Railway operators from Beijing, Shanghai and some other major
Chinese cities, along with big international names including
French-based Alcatel and US-based General Electric (GE), yesterday
converged on Beijing for the country's first annual urban railway
conference.
The participants are striving to explore ways to operate urban
railway "as a transport means, a complicated economic phenomenon
and culture."
There is now great enthusiasm for investing in railways across the
nation, as this mode of transport proves very convenient in cities
with more than 1 million people.
Zhou Xiaoqin, a railway expert with the China International
Engineering Consulting Co-operation, said this enthusiasm is rooted
in the opening up of the sector, allowing non-State funds to
participate in the construction and operation of urban
railways.
Beijing has vowed to ensure good transport facilities for the 2008
Olympic Games. But in view of the increasingly severe traffic jams
in the city, the increased development of railways ranks high on
the municipal government's list of solutions.

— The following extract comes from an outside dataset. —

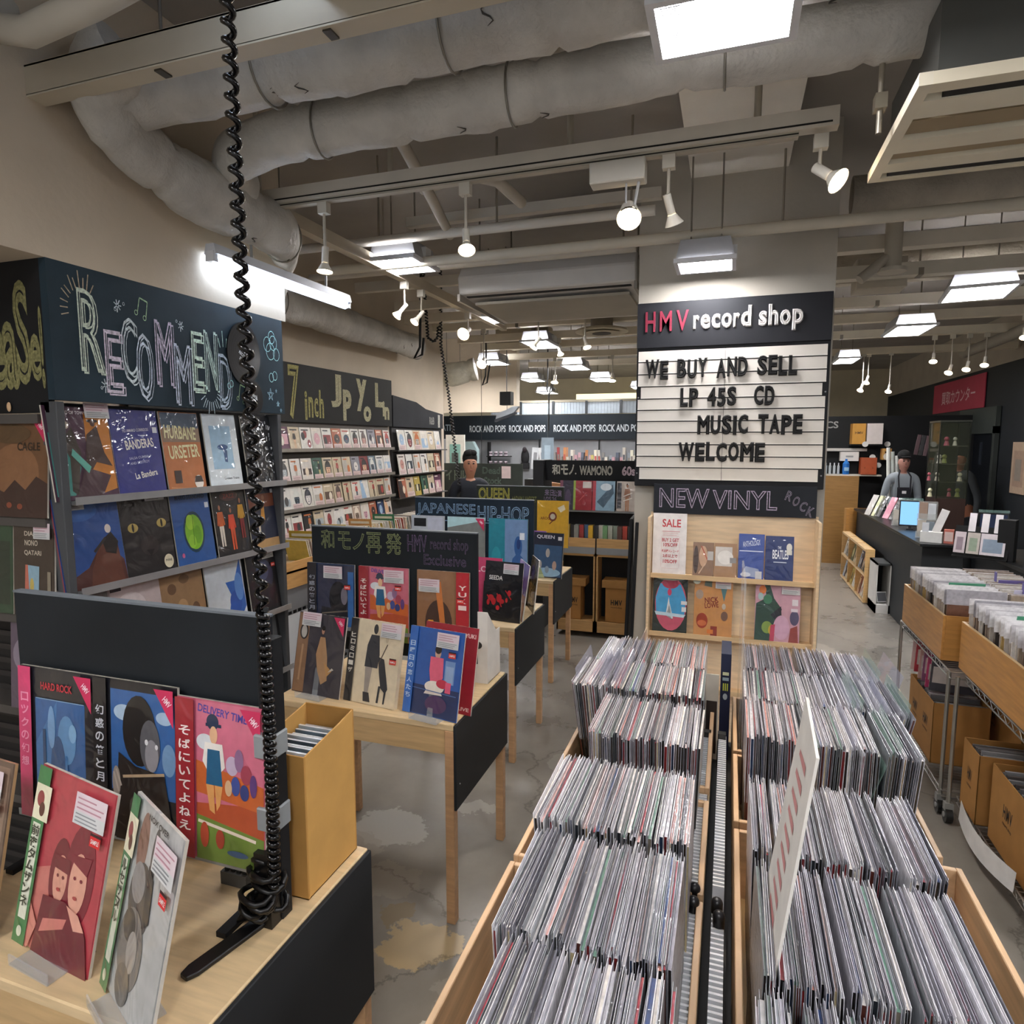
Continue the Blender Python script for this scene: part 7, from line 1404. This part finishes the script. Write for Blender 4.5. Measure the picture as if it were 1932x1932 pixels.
mb = MB(); mb.box(-.10,.10,-.012,.0,0,.52,'#7c8a94'); mb.box(-.05,.05,-.014,-.012,.1,.40,'#9fb0bc'); o = mb.build('grey_banner','card',loc=(-2.93+.2,9.9,1.30)); mb = MB(); mb.cyl((0,-.006,.52),(0,-.006,2.02),.003,'#555',n=5); mb.build('hanging_wire','paint',o); tag(o,'grey printed banner hanging in front of the ROCK AND POPS shelf','banner')
# hanging cords, camera and trainers under the ceiling
def cord(label, path, r=.006, coil=None, name='spiral_cable'):
    mb = MB(); mb.tube(helix(path, coil[0], coil[1], .004, per=8) if coil else path, r, '#0c0c0d', n=5); tag(mb.build(name,'satin'), label, 'cord')
cord('far black spiral cord hanging between the ceiling and the customer', [(-2.55,5.55,3.32),(-2.53,5.5,2.62),(-2.46,5.5,2.2),(-2.36,5.5,1.35)], .006, (.012,.03))
cord('loop of black spiral cord sagging from the ceiling pipe', [(-2.70,5.5,3.32),(-2.66,5.5,2.70),(-2.60,5.5,2.66),(-2.56,5.5,2.70),(-2.55,5.5,2.80)], .007, (.012,.028))
cord('black cable hook hanging left of the spiral loop', [(-2.72,5.5,3.32),(-2.74,5.5,2.62),(-2.80,5.5,2.52),(-2.72,5.5,2.55),(-2.70,5.5,2.70)], .012)
cord('doubled black cable loop hanging near the frosted windows, left one', [(-2.85,7.5,3.32),(-2.85,7.5,2.72),(-2.86,7.5,2.55),(-2.90,7.5,2.44),(-2.84,7.5,2.47),(-2.80,7.5,2.70)], .010)
cord('doubled black cable loop hanging near the frosted windows, right one', [(-2.35,8.5,3.32),(-2.35,8.5,2.60),(-2.36,8.5,2.45),(-2.33,8.5,2.38),(-2.28,8.5,2.45),(-2.28,8.5,2.60),(-2.33,8.5,2.38),(-2.33,8.5,1.9)], .009)
cord('thin vertical black cord reaching down behind the customer', [(-2.72,7.0,3.32),(-2.72,7.0,1.5)], .003)
t = empty('ceiling_speaker','black ceiling speaker with a silver trainer hanging beneath it','speaker',(-2.62,7.6,2.20)); mb = MB(); mb.box(-.07,.07,-.06,.06,.0,.16,'#0c0c0d'); mb.build('cabinet','matte',t); mb = MB(); mb.cyl((0,0,.16),(0,0,1.1),.006,'#666',n=6); mb.build('stem','paint',t)
mb = MB(); mb.prism([(-.14,-.06),(.10,.03),(.16,.10),(.08,.10),(.0,.06),(-.12,.02)], -.03,.03,'#a9b0b6',axis='y'); mb.prism([(-.15,-.085),(.12,.01),(.12,.03),(-.15,-.055)],-.035,.035,'#3c4046',axis='y'); mb.tube([(0,0,.05),(0,0,.14)],.003,'#222',n=5); o = mb.build('hanging_trainer','satin',loc=(-2.60,7.55,2.08)); tag(o,'silver grey trainer dangling below the black ceiling speaker','shoe')

# ================================================================ people
def person(label, loc, rz, H_, skin, top, trousers, hair, pose='down', cap=None, apron=None, bow=0.):
    """continuous skinned body, about seven and a half heads tall; the shop's sideways scale .75 applies"""
    t = empty('person', label, 'person', loc, (0,0,R(rz))); t.scale = (.80*H_/1.7, .80*H_/1.7, H_/1.7)
    def skin_obj(name, V, E, Rr, col, m, sub=2):
        me = bpy.data.meshes.new(name); me.from_pydata(V, E, []); o = bpy.data.objects.new(name, me); COL.objects.link(o); o.parent = t
        sm = o.modifiers.new('skin','SKIN'); sm.use_smooth_shade = True
        if not me.skin_vertices: me.attributes  # layer is made by the modifier
        sv = me.skin_vertices[0].data
        for i, r_ in enumerate(Rr): sv[i].radius = (r_, r_) if not isinstance(r_, tuple) else r_
        sv[0].use_root = True
        ss = o.modifiers.new('sub','SUBSURF'); ss.levels = sub; ss.render_levels = sub
        c = srgb(col); mt = bpy.data.materials.new(name+'_colour'); mt.use_nodes = True; b = mt.node_tree.nodes['Principled BSDF']; b.inputs['Base Color'].default_value = (*c,1); b.inputs['Roughness'].default_value = .5 if m == 'skin' else .85
        nz = mt.node_tree.nodes.new('ShaderNodeTexNoise'); nz.inputs['Scale'].default_value = 30; bp = mt.node_tree.nodes.new('ShaderNodeBump'); bp.inputs['Strength'].default_value = .08; mt.node_tree.links.new(nz.outputs[0], bp.inputs['Height']); mt.node_tree.links.new(bp.outputs[0], b.inputs['Normal'])
        me.materials.append(mt); return o
    by = -bow
    if pose == 'down': el, wr = (.27,.02,1.10), (.28,-.03,.86)
    else: el, wr = (.26,.0,1.12), (.12,-.26,1.08)
    V = [(0,0,.93),(0,by*.3,1.10),(0,by*.7,1.28),(0,by,1.41),(0,by-.005,1.465),(0,by-.035,1.535),(0,by-.030,1.60),(0,by-.02,1.665)]; E = [(0,1),(1,2),(2,3),(3,4),(4,5),(5,6),(6,7)]
    Rr = [(.15,.10),(.135,.09),(.15,.10),(.10,.07),.042,.070,.098,.082]
    def limb(pts, rs, root):
        k = root
        for p, r_ in zip(pts, rs): V.append(p); Rr.append(r_); E.append((k, len(V)-1)); k = len(V)-1
        return k
    for s in (-1, 1):
        k = limb([(s*.19,by,1.39),(s*el[0],el[1]+by*.5,el[2]),(s*wr[0],wr[1]+by*.5,wr[2])], [.055,.040,.028], 3)
        d = Vector((s*wr[0]-s*el[0], wr[1]-el[1], wr[2]-el[2])).normalized(); side = Vector((0,1,0)) if pose == 'down' else Vector((1,0,0))
        w0 = Vector((s*wr[0], wr[1]+by*.5, wr[2])); palm = w0+d*.06
        k = limb([tuple(palm)], [(.032,.018)], k)
        for j, (off, ln) in enumerate(((-.028,.070),(-.010,.082),(.010,.078),(.028,.062))):
            b0 = palm+side*off+d*.035; limb([tuple(b0), tuple(b0+d*ln*.55), tuple(b0+d*ln+Vector((0,-.008,-.006)))], [.010,.009,.007], k)
        th = w0+side*(-.035)+d*.035; limb([tuple(th), tuple(th+side*(-.012)+d*.035), tuple(th+side*(-.012)+d*.06)], [.012,.010,.008], k)
        k = limb([(s*.09,.0,.86),(s*.10,-.01,.50),(s*.10,.02,.10),(s*.10,-.10,.04)], [.085,.055,.038,.032], 0)
    skin_obj('body', V, E, Rr, skin, 'skin')
    # shirt
    V = [(0,0,.88),(0,by*.3,1.08),(0,by*.7,1.28),(0,by,1.42)]; E = [(0,1),(1,2),(2,3)]; Rr = [(.165,.115),(.15,.105),(.165,.115),(.12,.09)]
    for s in (-1,1): limb([(s*.195,by,1.39),(s*el[0],el[1]+by*.5,el[2]),(s*(wr[0]*.95+el[0]*.05),(wr[1]*.95+el[1]*.05)+by*.5,wr[2]*.95+el[2]*.05)], [.068,.055,.045], 3)
    skin_obj('shirt', V, E, Rr, top, 'cloth')
    V = [(0,0,.92)]; E = []; Rr = [(.15,.105)]
    for s in (-1,1): limb([(s*.095,.0,.82),(s*.10,-.01,.50),(s*.10,.02,.10)], [.095,.070,.055], 0)
    skin_obj('trousers', V, E, Rr, trousers, 'cloth')
    for s in (-1,1): mb = MB(); mb.ball((s*.10,-.045,.045),.05,'#1b1a1a',sc=(.9,2.4,.9)); mb.build('shoe','satin',t)
    mb = MB(); hc = Vector((0,by-.02,1.603))
    mb.ball(tuple(hc+Vector((0,-.100,-.015))),.015,skin,sc=(.8,1,1.4)); mb.ball(tuple(hc+Vector((-.078,0,-.01))),.02,skin,sc=(.4,.8,1.3)); mb.ball(tuple(hc+Vector((.078,0,-.01))),.02,skin,sc=(.4,.8,1.3)); mb.build('nose_and_ears','skin',t)
    mb = MB()
    for s in (-1,1): mb.ball(tuple(hc+Vector((s*.03,-.092,.012))),.010,'#1a1412',sc=(1.3,.5,.7)); mb.box(s*.03-.016,s*.03+.016,hc.y-.100,hc.y-.090,hc.z+.030,hc.z+.035,'#1a1412')
    mb.build('eyes','skin',t); mb = MB(); mb.ball(tuple(hc+Vector((0,-.092,-.055))),.018,'#a05f54',sc=(1.2,.4,.35)); mb.build('mouth','skin',t)
    mb = MB()
    if hair: mb.ball(tuple(hc+Vector((0,.036,.062))),.094,hair,n=18,m=12,sc=(1.0,1.0,.95)); mb.ball(tuple(hc+Vector((-.025,-.02,.112))),.05,hair,sc=(1.2,1,.7)); mb.ball(tuple(hc+Vector((.03,-.015,.114))),.048,hair,sc=(1.1,1,.7)); mb.ball(tuple(hc+Vector((0,.055,.0))),.07,hair,sc=(1,.8,1)); mb.build('hair','cloth',t)
    if cap: mb = MB(); mb.ball(tuple(hc+Vector((0,.01,.085))),.098,cap,n=18,m=10,sc=(.95,1.05,.75)); mb.ball(tuple(hc+Vector((0,-.10,.065))),.065,cap,sc=(1.1,1.1,.18)); mb.build('cap','cloth',t)
    if apron:
        mb = MB(); mb.box(-.10,.10,by*.8-.130,by*.8-.118,.95,1.28,apron); mb.box(-.16,.16,-.150,-.130,.60,1.0,apron)
        for s in (-1,1): mb.tube([(s*.08,by-.13,1.26),(s*.09,by-.10,1.42),(s*.05,by-.02,1.50)],.012,apron,n=6)
        mb.build('apron','cloth',t, bevel=.002)
        mb = MB(); mb.box(-.03,.03,by*.8-.136,by*.8-.131,1.20,1.235,'#dcdcdc'); mb.build('name_badge','card',t)
    return t
person('customer with short black hair in a dark navy shirt looking down behind the fourth chalkboard', (-2.36,5.75,0), 30, 1.63, '#b98468', '#1c2028', '#22242c', '#120f0e', pose='fwd', bow=.05)
person('staff member in a black cap and grey shirt with a dark apron behind the counter', (2.00,9.05,0), 5, 1.60, '#a8786a', '#8d9499', '#24262a', None, pose='fwd', cap='#0d0d0f', apron='#1c1b22', bow=.08)
person('person with a shaved head in dark clothes bending at the dark doorway', (2.85,9.55,0), -60, 1.62, '#8f5a40', '#2a2e30', '#1c1e22', None, pose='down', bow=.14)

"Beijing has vowed to increase its total length of railways to 300
kilometres by 2008 and to over 1,000 kilometres by 2020," said
Zhou. "Diversifying the sources of investment will help manage the
huge financial injection required."
Although not specifically targeting the railways, Liu Yongfu,
director of the Beijing Municipal Construction Committee, did
disclose on an earlier occasion that the diversification of funding
sources to finance construction of the city's major engineering
projects will be more common in the future.
According to Liu, a lack of funding has already caused the
postponement of the construction of several major roads, such as
the Sixth Ring Road, whose construction will start next year, one
year late.
Zhou also disclosed yesterday that as many as 20 railway
construction projects in 15 cities are under examination and
subject to government approval.
The State Development Planning Commission recently issued a
circular stipulating that only cities of "considerable" economic
strength are qualified to construct urban railways. But it cannot
change the fact that many Chinese cities are vying with each other
for a share of the country's planned 800 billion yuan (US$96.4
billion) State-investment for urban railways during the 10th
Five-Year Plan period (2001-2005), according to Zhou.
By
the end of 2005, the number of cities with urban railways will
increase from the present four to more than 10.